O vestido da noiva não era o assunto
mais comentado. Só se falava da pesquisa DataFolha, na qual Dilma tinha
10% de bom e ótimo, 24% de regular e 65% de ruim e péssimo, e das
declarações do ex-presidente Luiz Inácio Lula da Silva de que o
prestígio de Dilma estava igual ao “volume morto” da Cantareira. E da
prisão do presidente da Odebrecht. Marcelo Odebrecht, que ameaçara
implodir a República. Os mais gaiatos comparavam a festa de casamento ao
baile da Ilha Fiscal, o último grande evento do Império.
O
vice-presidente Michel Temer deixou a festa junto com Dilma Rousseff.

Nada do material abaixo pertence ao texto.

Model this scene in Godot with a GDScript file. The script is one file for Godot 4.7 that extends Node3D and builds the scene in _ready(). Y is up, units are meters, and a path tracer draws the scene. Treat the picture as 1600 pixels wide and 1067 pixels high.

Passara o sábado preocupado com situação política do país, segundo
revelou a correligionários. A semana havia começado com a expectativa de
rejeição das contas do governo de 2014 pelo Tribunal de Contas da
União.
Na Câmara, a aprovação da revisão da desoneração da folha de
pagamento para alguns setores da economia foi novamente adiada. Os
números da economia também vão de mal a pior: a recessão pode chegar a
menos 2% do PIB brasileiro neste ano, a inflação rondará os 9%, e o
desemprego superará 10% da população que trabalha.
Dilma tenta criar uma
agenda positiva. Sua grande cartada para reverter as expectativas
negativas dos investidores será o encontro com o presidente dos Estados
Unidos, Barack Obama, no próximo dia 29, mas a realidade é cruel. O
ajuste fiscal é meia-boca, pouco pode se fazer quanto isso, por causa da
fraqueza do governo, que não tem como bancar a meta de superavit
fiscal.
E tem a Operação Lava Jato, que parece um trem fantasma, no qual
Dilma leva um susto a cada estação por causa do envolvimento do PT. É
uma variável completamente fora de controle do Palácio do Planalto.
Dilma pedala num terreno pedregoso, à beira de um precipício.